Damas y caballeros: los aterradores novios que, enamorados como imbéciles, se sacan la mascarilla para darse besos.
Pasen y vean: el atroz caso del señor que cree que si lleva la mascarilla es sordo y se la saca para escuchar mejor.
Damas y caballeros, niños y niñas: el monstruoso cerebro del que decidió, no afirmo ni desmiento que sea el Ministerio de Salud, que todos los pasajeros llenáramos unos papeles para afirmar que no estamos enfermos (¿?) con el consabido tráfico de plumas de quien viaja sin imaginar que tendrá que llenar un formulario absurdo.
(Spoiler alert: funcionarios de ese mismo Ministerio de Salud recogían los papeles de la mano sin lavar de decenas de viajeros sin tomarnos siquiera la temperatura o hacer el paripé de echarnos un poco de alcohol).
Si no fuera tan trágico sería realmente cómico. Después de escuchar gente desgañitarse tosiendo, de ver papeles y plumas pasando de mano en mano, de presenciar por enésima vez la creación del mundo por parte del señor que estornuda Big Bangs, después, digo, de desbloquear todos los miedos, fobias, terrores y paranoias, ya no quedaba más que reír con la amargura y la certeza de estar contagiado.

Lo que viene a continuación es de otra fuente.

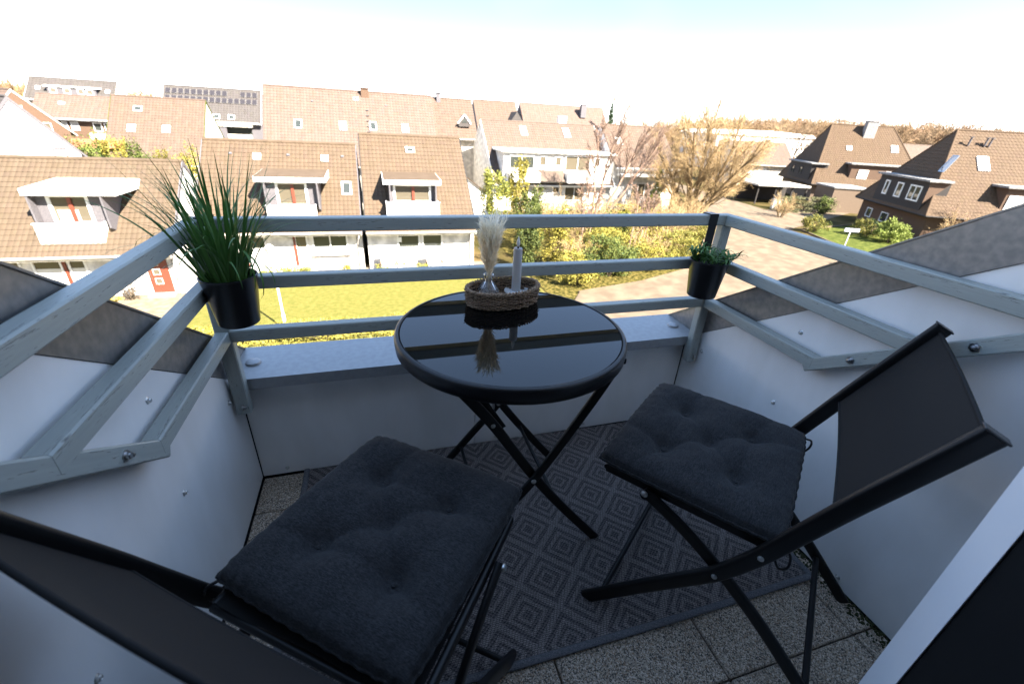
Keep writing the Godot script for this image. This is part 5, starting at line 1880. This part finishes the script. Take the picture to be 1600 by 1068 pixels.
# ------------------------------------------------------------------ gardens
func garden() -> void:
	var y1 := Vector3(0.15, 0.14, 0.025)
	var y2 := Vector3(0.36, 0.30, 0.06)
	var g1 := Vector3(0.035, 0.06, 0.015)
	var g2 := Vector3(0.15, 0.17, 0.04)
	shrub("clipped_hedge", "long low yellow green hedge at the near edge of the lawn below the parapet", "hedge", W(-2.5, 19.2), Vector3(5.6, 0.42, 0.5), 9000, 0.12, y1, y2, 1, 1, "", 260)
	for q in [[-5.5, 27.9, 1.35, "clipped yellow green hedge section behind the lamp post", 2], [1.6, 27.6, 1.75, "clipped green hedge section before the end terrace house", 3]]:
		shrub("clipped_hedge", q[3], "hedge", W(q[0], q[1]), Vector3(q[2], 0.36, 0.42), 2600, 0.11, g1 * 1.6, y2, q[4], 1, "clipped hedges before the terraces", 80)
	shrub("ball_shrub", "small round golden shrub on the terrace between the two hedge sections", "shrub", W(-2.0, 28.2), Vector3(0.42, 0.42, 0.42), 700, 0.09, y1, y2, 4)
	shrub("yellow_shrub", "bright yellow shrub below the windows of the low house with the red door", "shrub", W(-15.4, 24.9), Vector3(1.7, 0.5, 0.6), 2200, 0.12, y2 * 0.8, y2 * 1.2, 5)
	shrub("yellow_shrub", "small yellow bush left of the path to the red door", "shrub", W(-12.6, 24.0), Vector3(0.7, 0.4, 0.5), 900, 0.1, y2 * 0.7, y2 * 1.2, 6)
	shrub("dark_shrub", "small dark leafless looking shrub against the white wall by the red door", "shrub", W(-12.4, 25.6), Vector3(0.45, 0.55, 0.4), 600, 0.08, Vector3(0.03, 0.025, 0.02), Vector3(0.12, 0.09, 0.06), 7)
	# terrace chairs of the end house
	for q in [[0.55, 28.2, "white cushioned wooden garden chair left of the end terrace windows"], [3.45, 28.1, "white covered garden chair right of the end terrace windows"]]:
		var t := thing("garden_chair", q[2], "garden chair", W(q[0], q[1], 0.02), 0.0, "garden chairs on the terrace")
		var s := Geo.new()
		s.box(Vector3(0, 0.5, 0), Vector3(0.95, 0.14, 0.6), 0.03)
		s.box(Vector3(0, 0.98, -0.3), Vector3(0.95, 0.85, 0.12), 0.03, Basis(Vector3.RIGHT, -0.2))
		gp(t, "cushion", s, M.white_clean)
		for x in [-0.5, 0.5]:
			for z in [-0.3, 0.3]:
				var l := Geo.new()
				l.bar(Vector3(x, 0, z * 1.2), Vector3(x, 0.72, z), Vector3.RIGHT, 0.06, 0.06)
				gp(t, "leg", l, M.brick)
			var ar := Geo.new()
			ar.bar(Vector3(x, 0.74, -0.36), Vector3(x, 0.74, 0.36), Vector3.RIGHT, 0.08, 0.04)
			gp(t, "armrest", ar, M.brick)
	# lamp post on the lawn
	var lp := thing("lamp_post", "slim white lamp post standing on the lawn right of the hanging grass pot", "lamp post", W(-4.47, 20.52))
	var pg := Geo.new()
	pg.tube([Vector3(0, -0.2, 0), Vector3(0, 0.8, 0), Vector3(0, 0.82, 0), Vector3(0, 3.5, 0)], [0.075, 0.075, 0.052, 0.045], 12)
	gp(lp, "pole", pg, M.white_clean)
	var lg := Geo.new()
	lg.lathe([Vector2(0.05, 3.48), Vector2(0.12, 3.52), Vector2(0.19, 3.85), Vector2(0.2, 3.9), Vector2(0.08, 4.02), Vector2(0.0001, 4.05)], Vector3.ZERO, 16)
	gp(lp, "lantern", lg, M.offwhite)
	# bushes along the road edge, near to far
	shrub("ball_shrub", "rounded golden bush at the road edge just above the basket", "shrub", W(12.0, 24.4), Vector3(1.3, 1.15, 1.2), 4200, 0.13, y1, y2, 11)
	shrub("laurel_bush", "broad dark green bush behind the golden one at the road edge", "shrub", W(15.0, 25.6), Vector3(2.0, 1.45, 1.5), 6500, 0.15, g1, g2, 12)
	shrub("ball_shrub", "pale yellow bush at the middle of the road edge planting", "shrub", W(18.6, 26.6), Vector3(1.9, 1.15, 1.4), 4600, 0.13, y1, y2, 13)
	shrub("laurel_bush", "green bush at the bend of the road below the hanging right pot", "shrub", W(22.4, 28.8), Vector3(2.4, 1.15, 1.7), 6000, 0.14, g2 * 0.7, y2 * 0.8, 14)
	shrub("ground_ivy", "green bank of ground cover along the curve of the road", "ground cover", W(27.8, 34.6), Vector3(2.6, 1.0, 2.4), 6500, 0.16, g2 * 0.7, y2 * 0.7, 15)
	shrub("yellow_shrub", "loose yellow shrub behind the rounded bushes", "shrub", W(16.5, 29.5), Vector3(2.2, 1.4, 1.4), 4200, 0.14, y1, y2, 16)
	shrub("yellow_shrub", "tall yellow green shrub in the middle of the planted strip", "shrub", W(22.0, 34.0), Vector3(2.6, 1.6, 1.6), 4600, 0.15, y1, y2, 17)
	shrub("laurel_bush", "dark green shrub between the pale birch trunks", "shrub", W(19.0, 33.0), Vector3(1.5, 1.6, 1.2), 3600, 0.16, g1, g2, 18)
	shrub("yellow_shrub", "low yellow hedge in front of the white balcony house", "hedge", W(22.5, 45.0), Vector3(6.5, 0.75, 0.9), 7000, 0.16, y1, y2, 19, 1, "", 160)
	# conifers beside the end terrace
	shrub("conifer", "yellow green rounded conifer beside the end terrace roof", "conifer", W(9.9, 37.5), Vector3(1.25, 2.9, 1.2), 7000, 0.17, g1 * 1.3, Vector3(0.30, 0.28, 0.05), 21)
	shrub("conifer", "tall golden conifer in front of the balcony house", "conifer", W(13.1, 41.0), Vector3(1.0, 3.3, 1.0), 6500, 0.17, y1, y2 * 0.95, 22)
	shrub("conifer", "dark green conifer below the tall golden one", "conifer", W(11.6, 33.0), Vector3(1.3, 2.4, 1.2), 6500, 0.17, g1 * 0.8, g2 * 0.9, 23)
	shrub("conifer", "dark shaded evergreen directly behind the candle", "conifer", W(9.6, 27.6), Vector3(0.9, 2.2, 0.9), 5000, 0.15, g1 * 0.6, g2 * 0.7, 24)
	shrub("conifer", "loose yellow green evergreen right of the candle", "conifer", W(12.2, 28.8), Vector3(1.3, 2.0, 1.1), 5000, 0.15, y1, y2, 25)
	shrub("conifer", "small narrow green conifer in front of the white house behind the willow", "conifer", W(30.6, 44.8), Vector3(1.2, 2.6, 1.1), 4500, 0.17, y1 * 0.9, g2 * 1.5, 26, 2)
	# garden below the far left houses
	shrub("conifer", "bright green bush above the ridge of the low terrace", "conifer", W(-21.8, 47.6), Vector3(0.95, 3.3, 0.9), 6000, 0.17, g1 * 1.5, g2 * 1.6, 31)
	shrub("clipped_hedge", "square clipped yellow hedge above the ridge of the low terrace", "hedge", W(-20.5, 47.6), Vector3(0.8, 3.05, 0.7), 6000, 0.15, y1, y2, 32, 1, "", 120)
	shrub("conifer", "dark green spreading bush right of the square yellow hedge", "conifer", W(-19.2, 47.8), Vector3(1.1, 2.95, 0.9), 6000, 0.17, g1, g2, 33)
	shrub("ball_shrub", "olive domed shrub in front of the house with the white right gable", "shrub", W(-17.6, 48.5), Vector3(0.9, 2.85, 0.9), 5000, 0.15, y1 * 0.7, y2 * 0.6, 34)
	shrub("yellow_shrub", "yellow shrub between the low terrace ridge and the next roof", "shrub", W(-15.0, 48.0), Vector3(1.9, 2.95, 0.9), 6500, 0.16, y1, y2, 35)
	shrub("clipped_hedge", "dark green hedge beside the white gabled house at the left", "hedge", W(-25.2, 50.5), Vector3(1.3, 2.9, 0.7), 5000, 0.16, g1, g2, 36, 1, "", 100)
	var sh := thing("garden_shed", "low garden shed with a red tiled roof at the upper left", "shed", W(-25.6, 52.0))
	var sg := Geo.new()
	sg.bx(Vector3(0, 0, -2), Vector3(3.2, 5.2, 0))
	gp(sh, "wall", sg, M.brick_tan)
	var sr := Geo.new()
	sr.prism([Vector2(0.3, 5.1), Vector2(-1.0, 5.75), Vector2(-2.3, 5.1)], Vector3(-0.2, 0.11, 0), Vector3(0, 0, 1), Vector3.UP, Vector3(3.6, 0, 0))
	gp(sh, "roof", sr, std(lin(0.3, 0.09, 0.05), 0.8))
	# right hand gardens
	shrub("topiary_dome", "dome shaped clipped bush at the left corner of the right lawn", "topiary", W(45.6, 36.4), Vector3(1.35, 1.0, 1.3), 3600, 0.14, g1 * 1.2, y2 * 0.7, 41)
	shrub("topiary_dome", "dome shaped clipped bush in front of the shaded house windows", "topiary", W(50.6, 34.2), Vector3(1.5, 1.0, 1.4), 3600, 0.14, g1, y2 * 0.6, 42)
	shrub("laurel_bush", "glossy light green laurel bush on the right lawn", "shrub", W(50.2, 31.6), Vector3(1.7, 1.25, 1.4), 4200, 0.18, g2 * 0.9, Vector3(0.2, 0.25, 0.05), 43)
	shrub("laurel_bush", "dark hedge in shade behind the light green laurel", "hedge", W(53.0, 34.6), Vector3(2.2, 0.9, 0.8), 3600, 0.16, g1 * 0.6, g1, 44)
	shrub("clipped_hedge", "grey green hedge along the driveway of the tan garage", "hedge", W(57.2, 47.8), Vector3(4.2, 0.95, 0.8), 7000, 0.17, Vector3(0.09, 0.09, 0.05), Vector3(0.2, 0.19, 0.09), 45, 1, "", 160)
	shrub("laurel_bush", "small dark green bush at the end of the driveway hedge", "shrub", W(58.8, 46.6), Vector3(1.2, 1.15, 0.8), 2600, 0.17, g1, g2, 46)
	# street sign
	var s := thing("street_sign", "white street name plate on a leaning pole on the right lawn", "sign", W(42.3, 30.1), deg_to_rad(-20))
	var pp := Geo.new()
	pp.tube([Vector3(0, -0.2, 0), Vector3(0.02, 1.75, 0)], [0.045, 0.045], 8)
	gp(s, "pole", pp, M.white_clean)
	var pl := Geo.new()
	pl.box(Vector3(0.1, 1.75, 0.05), Vector3(1.35, 0.3, 0.03), 0.006)
	gp(s, "plate", pl, std(lin(0.5, 0.52, 0.6), 0.4))
	for q in [[37.7, 27.0, "white marker post with a rounded top by the right lawn edge", 0.75], [36.1, 25.6, "short white marker post at the roadside", 0.6]]:
		var m := thing("marker_post", q[2], "post", W(q[0], q[1]))
		var mg := Geo.new()
		mg.lathe([Vector2(0.13, -0.2), Vector2(0.13, q[3] - 0.1), Vector2(0.09, q[3] - 0.02), Vector2(0.0001, q[3])], Vector3.ZERO, 14)
		gp(m, "body", mg, M.white_clean)
		var md := Geo.new()
		md.lathe([Vector2(0.134, q[3] * 0.55), Vector2(0.134, q[3] * 0.7)], Vector3.ZERO, 14)
		gp(m, "band", md, M.slate)
	var e := thing("utility_box", "pale grey utility box at the roadside under the willow", "utility box", W(54.6, 50.4), deg_to_rad(-20))
	var eg := Geo.new()
	eg.box(Vector3(0, 0.55, 0), Vector3(1.3, 1.3, 0.5), 0.02)
	gp(e, "cabinet", eg, M.offwhite)
	var el := Geo.new()
	el.box(Vector3(0, 1.23, 0), Vector3(1.4, 0.08, 0.6), 0.02)
	gp(e, "lid", el, M.concrete)


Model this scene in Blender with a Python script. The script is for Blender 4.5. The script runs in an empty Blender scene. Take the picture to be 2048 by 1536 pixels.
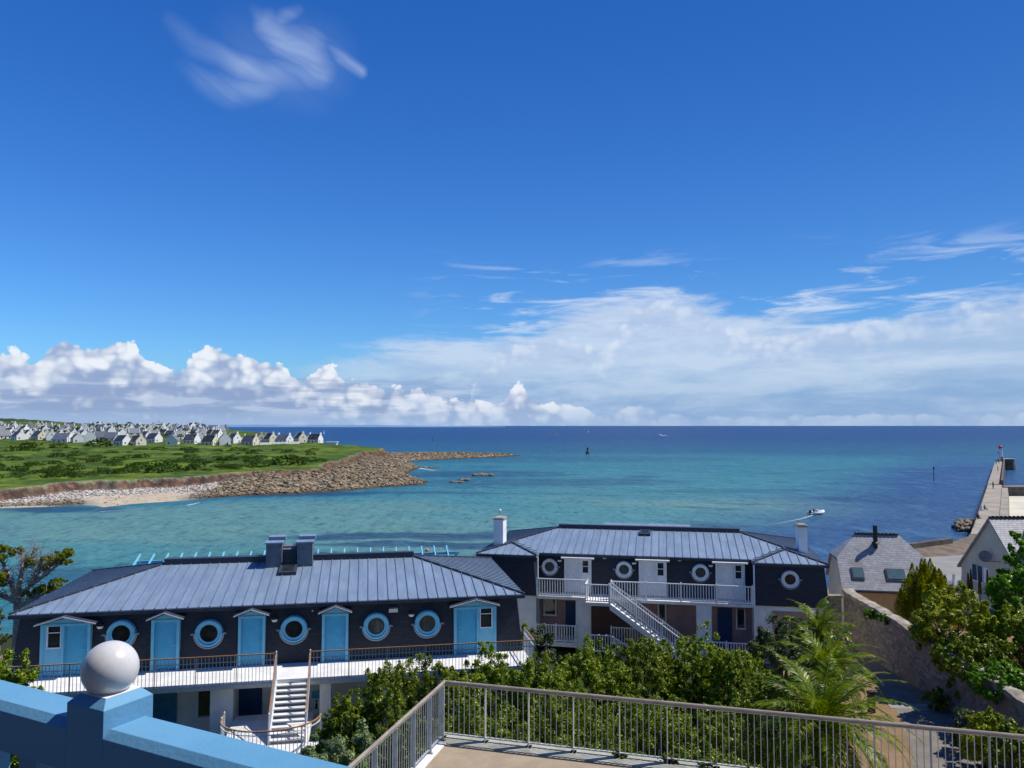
import bpy, bmesh, math, random
import numpy as np
from mathutils import Vector, Matrix
R = math.radians
random.seed(7)
scene = bpy.context.scene
C = scene.collection

# ------------------------------------------------------------------ camera
FPX = 1550.0; PITCH = math.atan(83 / FPX); EZ = 18.0
cd = bpy.data.cameras.new('camera'); cam = bpy.data.objects.new('camera', cd); C.objects.link(cam)
cam.location = (0, 0, EZ); cam.rotation_euler = (math.pi / 2 + PITCH, 0, 0)
cd.sensor_width = 36; cd.lens = FPX / 2048 * 36; cd.clip_start = 0.05; cd.clip_end = 120000
scene.camera = cam
scene.view_settings.view_transform = 'Standard'; scene.view_settings.look = 'None'
scene.view_settings.exposure = 0.35; scene.view_settings.gamma = 1
try: scene.cycles.max_bounces = 6; scene.cycles.transparent_max_bounces = 8
except Exception: pass

def ray(px, py):
    a = (px - 1024) / FPX; b = -(py - 768) / FPX
    return Vector((a, math.cos(PITCH) - b * math.sin(PITCH), math.sin(PITCH) + b * math.cos(PITCH)))
def atz(px, py, z):
    r = ray(px, py); t = (z - EZ) / r.z
    return Vector((r.x * t, r.y * t, z))
def atY(px, py, Y):
    r = ray(px, py); t = Y / r.y
    return Vector((r.x * t, Y, EZ + r.z * t))

# ------------------------------------------------------------------ sun
SUNV = Vector((1, .25, 1.55)).normalized()
sl = bpy.data.lights.new('sun', 'SUN'); sl.energy = 4.2; sl.angle = R(0.53); sl.color = (1, .955, .88)
so = bpy.data.objects.new('sun', sl); C.objects.link(so)
so.rotation_euler = SUNV.to_track_quat('Z', 'Y').to_euler(); so.location = (40, 10, 80)
SUN_EL = math.asin(SUNV.z); SUN_AZ = math.atan2(SUNV.x, SUNV.y)

# ------------------------------------------------------------------ node expression helper
class G:
    """tiny wrapper so that shader maths can be written as expressions"""
    def __init__(s, nt): s.nt = nt
    def node(s, t, **k):
        n = s.nt.nodes.new(t)
        for a, b in k.items(): setattr(n, a, b)
        return n
    def val(s, sock, v):
        if isinstance(v, S): s.nt.links.new(v.o, sock)
        elif v is not None: sock.default_value = v
    def m(s, op, a, b=None, c=None, clamp=False):
        n = s.node('ShaderNodeMath', operation=op, use_clamp=clamp)
        s.val(n.inputs[0], a)
        if b is not None: s.val(n.inputs[1], b)
        if c is not None: s.val(n.inputs[2], c)
        return S(s, n.outputs[0])
    def sm(s, x, lo, hi):
        n = s.node('ShaderNodeMapRange', interpolation_type='SMOOTHSTEP')
        s.val(n.inputs[0], x); n.inputs[1].default_value = lo; n.inputs[2].default_value = hi
        n.inputs[3].default_value = 0; n.inputs[4].default_value = 1
        return S(s, n.outputs[0])
    def mix(s, f, a, b):
        n = s.node('ShaderNodeMix', data_type='RGBA')
        s.val(n.inputs[0], f)
        for i, v in ((6, a), (7, b)):
            if isinstance(v, S): s.nt.links.new(v.o, n.inputs[i])
            else: n.inputs[i].default_value = (*v[:3], 1)
        return S(s, n.outputs[2])
    def vec(s, x, y, z=0.0):
        n = s.node('ShaderNodeCombineXYZ')
        for i, v in enumerate((x, y, z)): s.val(n.inputs[i], v)
        return S(s, n.outputs[0])
    def sep(s, v):
        n = s.node('ShaderNodeSeparateXYZ'); s.nt.links.new(v.o, n.inputs[0])
        return [S(s, n.outputs[i]) for i in range(3)]
    def noise(s, v, scale=1, detail=4, rough=.5, dist=0, color=False):
        n = s.node('ShaderNodeTexNoise')
        if v is not None: s.nt.links.new(v.o, n.inputs['Vector'])
        n.inputs['Scale'].default_value = scale; n.inputs['Detail'].default_value = detail
        n.inputs['Roughness'].default_value = rough; n.inputs['Distortion'].default_value = dist
        return S(s, n.outputs[1 if color else 0])
    def voro(s, v, scale=1, smooth=.5, feat='SMOOTH_F1', color=False):
        n = s.node('ShaderNodeTexVoronoi', feature=feat)
        if v is not None: s.nt.links.new(v.o, n.inputs['Vector'])
        n.inputs['Scale'].default_value = scale
        if feat == 'SMOOTH_F1': n.inputs['Smoothness'].default_value = smooth
        return S(s, n.outputs[1 if color else 0])
    def curve(s, x, pts):
        n = s.node('ShaderNodeFloatCurve'); s.val(n.inputs[1], x)
        c = n.mapping.curves[0]
        n.mapping.use_clip = False
        while len(c.points) < len(pts): c.points.new(.5, .5)
        for p, (a, b) in zip(c.points, pts): p.location = (a, b); p.handle_type = 'AUTO'
        n.mapping.update()
        return S(s, n.outputs[0])
class S:
    def __init__(s, g, o): s.g = g; s.o = o
    def __add__(a, b): return a.g.m('ADD', a, b)
    __radd__ = __add__
    def __mul__(a, b): return a.g.m('MULTIPLY', a, b)
    __rmul__ = __mul__
    def __sub__(a, b): return a.g.m('SUBTRACT', a, b)
    def __rsub__(a, b): return a.g.m('SUBTRACT', b, a)
    def __truediv__(a, b): return a.g.m('DIVIDE', a, b)
    def cl(a): return a.g.m('ADD', a, 0.0, clamp=True)
def s2l(r, g, b):
    f = lambda c: (c / 255 / 12.92) if c / 255 <= .04045 else ((c / 255 + .055) / 1.055) ** 2.4
    return (f(r), f(g), f(b))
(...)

El señor que iba frente a mí, de nacionalidad china, se quedó profundamente dormido con el asiento reclinado. Cerca del aterrizaje, la azafata se acercó a pedirle que lo pusiera en vertical, pero el señor estaba en el quinto sueño, deleitándose tal vez con un pato laqueado.
La azafata empezó a subir el tono de voz hasta que ya el último “señor” sonó a cachetada. El hombre de mi lado, que era colombiano, dijo la frase que hizo estallar en carcajadas a todos los que estábamos alrededor:
-Eje ya je murió.
El viajero oriental se despertó por fin entre las carcajadas de todos los que lo rodeábamos. Sin saber muy bien de qué, también se rió.
Qué diablos, gocemos, igual todos ya estamos muertos.